If you need information and inspiration, go to the InOMN website: http://www.observethemoonnight.org. The site is still under construction, but already includes a number of downloads to help people host InOMN events, such as a promotional flier and various moon maps. InOMN will also host a Tweet-Up and a photo contest. Follow these hashtags for updates: #InOMN and #InOMN2010.

“InOMN 2010 is only the first of what we hope will become an annual event,” Andrea says. “2011 to 2014 are already planned, and it’d be great if it could go on even after that.”

Over the moon about the moon

International Observe the Moon Night has its roots in the launch of the Lunar Reconnaissance Orbiter, June 18, 2009.

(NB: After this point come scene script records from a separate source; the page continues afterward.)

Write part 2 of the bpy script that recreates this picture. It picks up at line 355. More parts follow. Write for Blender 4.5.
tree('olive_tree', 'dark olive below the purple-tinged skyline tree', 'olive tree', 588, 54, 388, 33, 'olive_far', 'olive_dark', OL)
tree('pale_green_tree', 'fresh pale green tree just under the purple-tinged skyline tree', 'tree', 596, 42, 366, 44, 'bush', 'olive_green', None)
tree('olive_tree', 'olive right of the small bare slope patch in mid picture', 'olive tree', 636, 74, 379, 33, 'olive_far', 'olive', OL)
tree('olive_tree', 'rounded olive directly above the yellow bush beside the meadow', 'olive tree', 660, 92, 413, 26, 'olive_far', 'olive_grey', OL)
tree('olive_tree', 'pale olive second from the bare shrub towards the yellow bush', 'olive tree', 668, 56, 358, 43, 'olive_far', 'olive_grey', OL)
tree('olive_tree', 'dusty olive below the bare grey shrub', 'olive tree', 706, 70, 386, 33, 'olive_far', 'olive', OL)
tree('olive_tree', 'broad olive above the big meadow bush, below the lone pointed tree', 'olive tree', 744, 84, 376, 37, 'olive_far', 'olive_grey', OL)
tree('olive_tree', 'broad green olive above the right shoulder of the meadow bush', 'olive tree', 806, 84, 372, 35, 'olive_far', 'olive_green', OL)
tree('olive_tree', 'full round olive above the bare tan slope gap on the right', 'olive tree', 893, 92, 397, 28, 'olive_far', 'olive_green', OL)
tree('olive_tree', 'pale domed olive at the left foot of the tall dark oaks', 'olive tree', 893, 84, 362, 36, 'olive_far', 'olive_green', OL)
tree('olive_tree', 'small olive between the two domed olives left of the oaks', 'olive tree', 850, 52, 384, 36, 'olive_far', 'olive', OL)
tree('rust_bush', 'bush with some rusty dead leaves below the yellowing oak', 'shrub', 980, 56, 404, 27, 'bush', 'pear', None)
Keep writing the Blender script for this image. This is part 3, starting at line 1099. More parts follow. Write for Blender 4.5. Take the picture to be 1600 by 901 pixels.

Here at Goddard, we hosted a public event August 1 called “We’re At The Moon!” That same night, education and public outreach teams with the Lunar CRater Observation and Sensing Satellite and the NASA Lunar Science Institute hosted a similar event at Ames Research Center.

National Observe the Moon Night at Ames was part of the International Year of Astronomy, commemorating the 400th anniversary of Galileo’s astronomical observations using a telescope. One of his targets: the moon.

Both events were huge hits with the public, so the organizers started to think they were onto something. Thus was born International Observe the Moon Night.